1, 2, 3… sommeil !

1, 2, 3… sommeil !
Bernadette Gervais
(Les Grandes Personnes) 2024

 

Longtemps, je me suis couché de bonheur…

Par Michel Driol

Un album  qui répète, de façon presque hypnotique, le même dispositif d’une page à l’autre. Page de gauche, un texte, commençant invariablement par 1,2,3 et se terminant par la répétition du même mot, dans une typographie qui s’efface progressivement, comme pour mimer le passage à un un état de semi conscience. Page de droite, une image aux couleurs franches, tranchées, une déclinaison des couleurs primaires où les aplats n’excluent pas un certain pointillisme. C’est un enfant qui évoque ses nombreux rituels du coucher, du coucher de soleil à la lune qui veille jusqu’au lendemain.

L’album accompagne ce lent glissement entre le jour et la nuit, entre l’extérieur et l’intérieur, entre la veille et le sommeil, ce moment qui peut être difficile pour de nombreux enfants, celui de l’endormissement et de la lutte contre les frayeurs nocturnes. Il le fait en prenant la forme d’une comptine dont les douces répétitions sont comme un écho aux rituels immuables, soir après soir. C’est d’abord l’extérieur de la chambre de l’enfant où un paysage se métamorphose, rougit, un paysage de campagne dans lequel glissent des ombres sombres, ombres des oiseaux, ombres de l’arbre et des collines. Puis arrive l’intérieur, avec la lampe allumée, des couleurs plus franches, plus claires. Si la nature est encore un peu présente avec les trois papillons de nuit, ce sont les objets familiers qui sont évoqués. Lampe, pendule, quilles. Puis on suit, à travers des objets, un rituel qui semble immuable, le pyjama, les pantoufles, la brosse à dents, le doudou, la couette, l’histoire su soir. Et enfin des baisers tout ronds, roses et doux font écho aux étoiles dans le ciel, autour de la lune, scellant ainsi le passage du microcosme de la chambre, au macrocosme de la nature.

Ainsi l’album brouille les frontières entre le jour et la nuit, l’intérieur et l’extérieur, la veille et le sommeil tant dans le texte qui s’efface progressivement, comme si, dans le sommeil, les paroles n’étaient plus perçues distinctement, que dans les illustrations qui font passer d’un univers à l’autre.
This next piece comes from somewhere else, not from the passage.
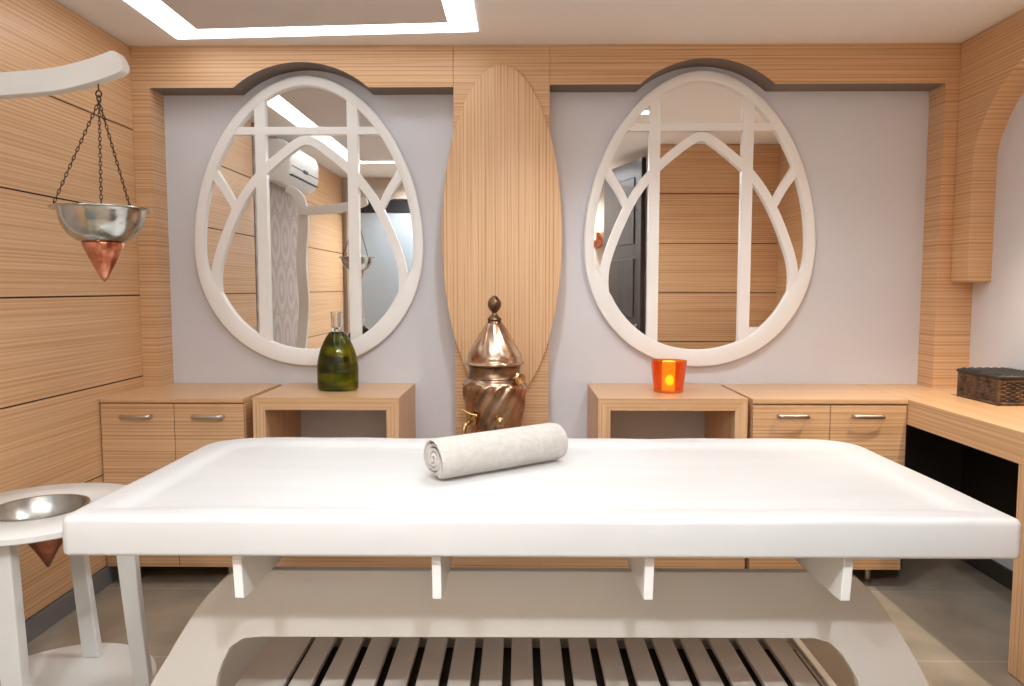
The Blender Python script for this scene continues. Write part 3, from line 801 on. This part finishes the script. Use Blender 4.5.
# ------------------------------------------------------------------ candle holder
CX, CY = .701, 3.385
t = thing('candle_holder', (CX, CY, HD + .002), 'orange glass candle holder glowing on the right open console', 'candle holder')
OG = mat('orange_frosted_glass', rgb(252, 140, 50), .1, 0, .5); bsdf(OG).inputs['Transmission Weight'].default_value = .85
nt = OG.node_tree
zc = HD + .0025
b = MB(); b.lathe([(0, 0), (.066, 0), (.069, .004), (.072, .04), (.078, .09), (.0845, .147), (.0815, .1475), (.075, .09), (.069, .04), (.065, .012), (0, .012)], (CX, CY, zc), 64)
b.build('glass', OG, t, smooth=50)
WAX = emis('glowing_wax', (1, .42, .03, 1), 1.6)
b = MB(); b.lathe([(0, .0125), (.030, .0125), (.030, .142), (.026, .144), (0, .143)], (CX, CY, zc), 32); b.build('candle', WAX, t, smooth=40)
b = MB(); b.lathe([(0, .030), (.012, .034), (.020, .046), (.021, .058), (.016, .072), (.007, .086), (0, .090)], (CX, CY - .022, zc), 20)
b.build('flame', emis('flame', (1, .74, .06, 1), 3.2), t, smooth=60)

# ------------------------------------------------------------------ wicker box
WX0, WX1, WY0, WY1, WZ = 1.988, 2.198, 2.99, 3.268, HD + .001
t = thing('wicker_box', ((WX0 + WX1) / 2, (WY0 + WY1) / 2, WZ), 'dark brown lidded wicker box standing on the desk at right', 'box')
WK = noisy(mat('brown_wicker', rgb(84, 60, 44), .5), rgb(58, 42, 34), rgb(112, 82, 58), 30)
WKD = noisy(mat('black_wicker', rgb(40, 36, 36), .5), rgb(30, 27, 27), rgb(56, 50, 48), 30)
MB().box(WX0 + .008, WX1 - .008, WY0 + .008, WY1 - .008, WZ, WZ + .108).build('inner_box', BLACK, t)
def weave(name, faces, m, rows_n, z0, z1, rad=.0042):
    b = MB()
    for (ax_, c, u0, u1, sgn) in faces:
        stakes = max(4, int((u1 - u0) / .019))
        for r in range(rows_n):
            z = z0 + (z1 - z0) * (r + .5) / rows_n; pts = []
            for k in range(stakes * 4 + 1):
                u = u0 + (u1 - u0) * k / (stakes * 4); off = .0035 * cos(pi * k / 4 + (pi if r % 2 else 0)) * sgn
                pts.append((c + off, u, z) if ax_ == 'x' else (u, c + off, z))
            b.tube(pts, rad, n=6, flat=.7)
        for k in range(stakes + 1):
            u = u0 + (u1 - u0) * k / stakes
            b.tube([(c, u, z0), (c, u, z1)] if ax_ == 'x' else [(u, c, z0), (u, c, z1)], .003, n=6)
    return b.build(name, m, t, smooth=60)
F = [('x', WX0 + .006, WY0 + .006, WY1 - .006, -1), ('x', WX1 - .006, WY0 + .006, WY1 - .006, 1), ('y', WY0 + .006, WX0 + .006, WX1 - .006, -1), ('y', WY1 - .006, WX0 + .006, WX1 - .006, 1)]
weave('woven_side', F, WK, 10, WZ + .014, WZ + .100)
b = MB()
for z in (WZ + .007, WZ + .103):
    b.tube([(WX0 + .003, WY0 + .003, z), (WX0 + .003, WY1 - .003, z), (WX1 - .003, WY1 - .003, z), (WX1 - .003, WY0 + .003, z)], .0068, n=8, closed=True)
for x in (WX0 + .004, WX1 - .004):
    for y in (WY0 + .004, WY1 - .004): b.tube([(x, y, WZ), (x, y, WZ + .108)], .0085, n=10)
b.build('rim', WK, t, smooth=60)
b = MB(); LZ = WZ + .112
b.box(WX0 + .004, WX1 - .004, WY0 + .004, WY1 - .004, LZ, LZ + .010)
nr = 22
for r in range(nr):
    y = WY0 + .006 + (WY1 - WY0 - .012) * (r + .5) / nr; pts = []
    for k in range(49):
        x = WX0 + (WX1 - WX0) * k / 48; pts.append((x, y, LZ + .0125 + .0028 * cos(pi * k / 4 + (pi if r % 2 else 0))))
    b.tube(pts, .0055, n=6, flat=.8)
b.tube([(WX0, WY0, LZ + .006), (WX0, WY1, LZ + .006), (WX1, WY1, LZ + .006), (WX1, WY0, LZ + .006)], .009, n=8, closed=True)
b.build('lid', WKD, t, smooth=60)

# ------------------------------------------------------------------ things seen only in the mirrors
t = thing('air_conditioner', (XL, 1.67, 2.13), 'white wall air conditioner reflected in the left mirror', 'air conditioner')
AC = mat('white_ac_plastic', rgb(232, 230, 228), .3)
b = MB(); P = [(0, 2.14), (.12, 2.12), (.175, 2.16), (.20, 2.22), (.205, 2.34), (.185, 2.41), (.14, 2.435), (0, 2.435)]
P = [(XL + .0025 + u, z) for u, z in P]
V = b.grid([[(x, y, z) for x, z in P] for y in (1.28, 2.02)], None, cu=True); b.cap(V[0]); b.cap(list(reversed(V[1]))); b.build('body', AC, t, bevel=.012, bseg=4, smooth=40)
b = MB(); b.box(XL + .135, XL + .21, 1.31, 1.99, 2.178, 2.184, None, .001, 1); b.box(XL + .190, XL + .2085, 1.31, 1.99, 2.245, 2.249); b.build('air_slot', BLACK, t)
b = MB(); b.box(XL + .2, XL + .213, 1.60, 1.70, 2.235, 2.26, None, .004); b.build('badge', mat('grey_badge', rgb(60, 75, 72), .4), t)
# copper wall lamp on the brown side
t = thing('wall_lamp', (.62, YB, 1.75), 'copper wall lamp glowing beside the dark door, reflected in the right mirror', 'wall lamp')
sxp, syp = .80, YB + .09
b = MB(); b.lathe(spline([(.012, 1.76), (.05, 1.79), (.07, 1.83), (.062, 1.87), (.04, 1.90), (.032, 1.93)], 4), (sxp, syp, 0), 32, fn=lambda a, z: 1 + .05 * sin(8 * a)); b.build('copper_cup', COPPER, t, smooth=60)
b = MB(); b.lathe(spline([(.03, 1.925), (.042, 1.96), (.040, 2.0), (.022, 2.05), (.008, 2.10), (.002, 2.13)], 4), (sxp, syp, 0), 32); b.build('glowing_shade', emis('lamp_shade_glow', (1, .62, .34, 1), 2.2), t, smooth=60)
b = MB(); b.tube([(sxp, YB - .002, 1.83), (sxp, YB + .03, 1.83)], .012, n=10); b.build('bracket', COPPER, t, smooth=60)
# white washbasin bowl on the near end of the desk
t = MB(); WBX, WBY = 1.905, 1.66
t.lathe(spline([(.07, 0), (.11, .01), (.155, .06), (.180, .13), (.185, .175)], 4) + spline([(.177, .176), (.170, .13), (.145, .065), (.08, .02), (0.001, .014)], 4), (WBX, WBY, HD + .001), 64)
o = t.build('wash_bowl', WHITE, smooth=60); tag(o, 'round white wash bowl on the near end of the desk, reflected in the right mirror', 'bowl')

# ------------------------------------------------------------------ camera, world, view
cam = bpy.data.cameras.new('camera'); co = bpy.data.objects.new('camera', cam); COL.objects.link(co)
cam.sensor_width = 36; cam.lens = 720 / 1024 * 36; cam.clip_start = .02
co.location = (0, 0, 1.3464); co.rotation_euler = (pi / 2 - .0758, 0, .0112)
S.camera = co
# faint even white background outside the closed room
w = bpy.data.worlds.new('world'); S.world = w; w.use_nodes = True
w.node_tree.nodes['Background'].inputs[0].default_value = (1, 1, 1, 1); w.node_tree.nodes['Background'].inputs[1].default_value = .05
S.view_settings.view_transform = 'Standard'; S.view_settings.look = 'None'
S.view_settings.exposure = 0.88; S.view_settings.gamma = 1; S.view_settings.use_curve_mapping = False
Belle façon d’évoquer la perte de lucidité et le recours à la lumière rassurante pour veiller sur l’enfant, représenté ici seul, sans la figure de ses parents. Un enfant seul face à la nuit…

Elmer et l’histoire du soir

Elmer et l’histoire du soir
David McKee
Kaleidoscope, 2022

Encore une histoire, une dernière…

Par Anne-Marie Mercier

David McKee est mort récemment, mais Elmer vit toujours : on découvre encore des histoires, publiées l’an dernier au Royaume-Uni, qui font revivre le petit éléphant à carreaux bariolés. Si dans les premiers volumes son apparence était à l’origine des récits, le temps et la célébrité ont fait que ce n’est maintenant qu’un argument de vente: l’histoire racontée ici pourrait être celle de n’importe quel éléphant – ou même de n’importe qui.
Elmer doit garder deux éléphanteaux jusqu’au retour de leur mère qui ne reviendra qu’après leur coucher. Elle lui conseille de leur raconter une histoire pour les endormir, « une histoire comme celle du tapis volant ». Elmer a une autre idée : leur faire faire une longue promenade afin qu’ils s’endorment vite.
En chemin ils rencontrent toutes sortes d’animaux accompagnés d’un ou deux petits à qui Elmer raconte son projet, et chacun conseille une histoire : « celle du cookie magique » conseillent les lionceaux, tandis que les petits crocodiles proposent « celle du monstre qui a perdu son ombre », le lapereau celle du nounours invisible », etc. À la fin, Elmer et les deux petits rentrent fatigués… et les petits s’endorment sans histoires (à tous les sens de l’expression).
Album sur les bienfaits de la marche pour faire dormir les enfants ? Pourquoi pas. Mais c’est surtout le charme des dessins et des couleurs et l’invitation aux parents à se saisir des titres pour inventer à leur tour d’autres histoires qui sont intéressants.